To their credit, however, the paper's white overseers were committed to putting editorial control in black hands. Africans gradually came to represent the overwhelming majority of newsgathering and editing personnel, to the point where expatriates today account for less than one percent of editorial staff.

But that transition meant empowering many young journalists with little professional training. And these neophytes were occasionally encumbered by partisan bias. During the Nation's first decades, reporters worked for low wages in unpleasant conditions and on antiquated equipment. It is therefore unsurprising that the paper made numerous errors of fact and committed some hilarious stylistic gaffes. And at least a couple of times, its mistakes and misjudgments badly damaged the paper's reputation, as Loughran also documents.

Kenya's political leaders—themselves generally inexperienced and insecure in the years following independence—simultaneously pressed the Nation to refrain from critical reporting. The argument was that economic development must come first, last and always, and that the media's proper role was to exhibit solidarity with the Kenyan government. Demands that the paper respect those in authority sometimes involved threats of violence and recourse to outright repression. Six Nation journalists were arrested in 1981, for example, and the paper was temporarily banned from covering Parliament eight years later.

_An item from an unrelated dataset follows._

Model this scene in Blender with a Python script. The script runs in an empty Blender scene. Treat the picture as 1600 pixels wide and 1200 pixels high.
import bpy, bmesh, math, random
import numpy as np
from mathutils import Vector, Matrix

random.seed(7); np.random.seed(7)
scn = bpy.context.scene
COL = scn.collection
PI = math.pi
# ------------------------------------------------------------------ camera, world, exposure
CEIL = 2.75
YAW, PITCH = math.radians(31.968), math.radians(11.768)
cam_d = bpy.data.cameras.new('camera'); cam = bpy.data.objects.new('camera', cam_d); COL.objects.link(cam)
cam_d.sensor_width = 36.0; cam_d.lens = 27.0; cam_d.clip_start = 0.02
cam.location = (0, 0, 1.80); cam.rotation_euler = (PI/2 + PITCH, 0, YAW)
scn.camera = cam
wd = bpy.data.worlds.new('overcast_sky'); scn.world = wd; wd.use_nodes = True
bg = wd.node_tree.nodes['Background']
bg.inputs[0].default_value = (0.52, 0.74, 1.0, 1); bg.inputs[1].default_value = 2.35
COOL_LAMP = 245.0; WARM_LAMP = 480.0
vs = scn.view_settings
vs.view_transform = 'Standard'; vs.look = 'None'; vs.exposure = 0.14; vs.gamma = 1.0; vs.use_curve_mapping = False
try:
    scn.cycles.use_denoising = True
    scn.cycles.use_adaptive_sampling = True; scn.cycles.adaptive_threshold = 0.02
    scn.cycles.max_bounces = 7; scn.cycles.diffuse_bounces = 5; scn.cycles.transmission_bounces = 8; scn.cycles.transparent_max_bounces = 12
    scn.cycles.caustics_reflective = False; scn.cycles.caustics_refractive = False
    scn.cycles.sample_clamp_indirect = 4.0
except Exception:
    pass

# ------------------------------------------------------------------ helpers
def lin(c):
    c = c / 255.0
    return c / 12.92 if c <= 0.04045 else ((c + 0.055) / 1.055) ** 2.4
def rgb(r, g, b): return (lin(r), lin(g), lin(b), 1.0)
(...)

Self-censorship has regularly resulted, Loughran observes. And the Nation has felt it necessary at times to print apologies to aggrieved power brokers, even when apologies were not warranted. It is vital to note in this context—and Loughran does so—that the Kenyan constitution contains no guarantee of freedom of the press.

The Nation has also acted courageously, even defiantly, on issues of great import to Kenya. For many years, it was a lonely voice in support of a multiparty political system, insisting that a single-party state is inimical to democratic governance. The paper has exposed corruption on a staggering scale, refusing to overlook the looting of the public treasury despite threats of retribution as well as claims that it was undermining confidence in national institutions.

Kenyans have rewarded the Nation for its, on balance, credible and creditable performance by making it the top-selling newspaper in the country—by far. The Nation Media Group has become one of the biggest enterprises of its kind in all Africa, with 1,000-plus employees and more than a dozen print titles, in Kiswahili as well as in English, along with radio and TV outlets. Consistent with the Aga Khan's founding vision of a publishing venture spanning East Africa, the company now owns media properties in Tanzania and Uganda.

"Did we do our best?" Loughran asks in an afterword to his 328-page book. Those in charge of the Nation, he suggests, would have needed "near-superhuman qualities" for the paper to have achieved excellence in all respects and at all times. But the Nation, like every newspaper everywhere, is run by fallible humans.

Moreover, Nation decision-makers have "had to contend with the commercial requirements of the ownership, hostility from successive governments, the demands of an intelligent, aspiring staff and the daily scrutiny of a highly politicized readership—all this whilst guiding the paper faithfully by its founding slogan, 'The truth shall make you free.' Imprisonment, personal violence, blackmail, bribery and disinformation are not problems which normally appear on the docket of a Western editor," Loughran adds. "For many Nation employees, they were inescapable constituents of the working life."

"Did we do our best?" Even after half a century, it's too soon to pass judgment on a newspaper that continues to learn from its errors and that strives to overcome its shortcomings. Apply the question to "Birth of a Nation," however, and the answer can only be affirmative.

Undoubtedly, Loughran did his best in researching and composing this unique examination of an African newspaper. And not just that—his best has resulted in something of great value.

Kevin Kelley has been the U.S. correspondent for the Nation Media Group for the past 20 years. He also teaches journalism part-time at St Michael's College in the state of Vermont.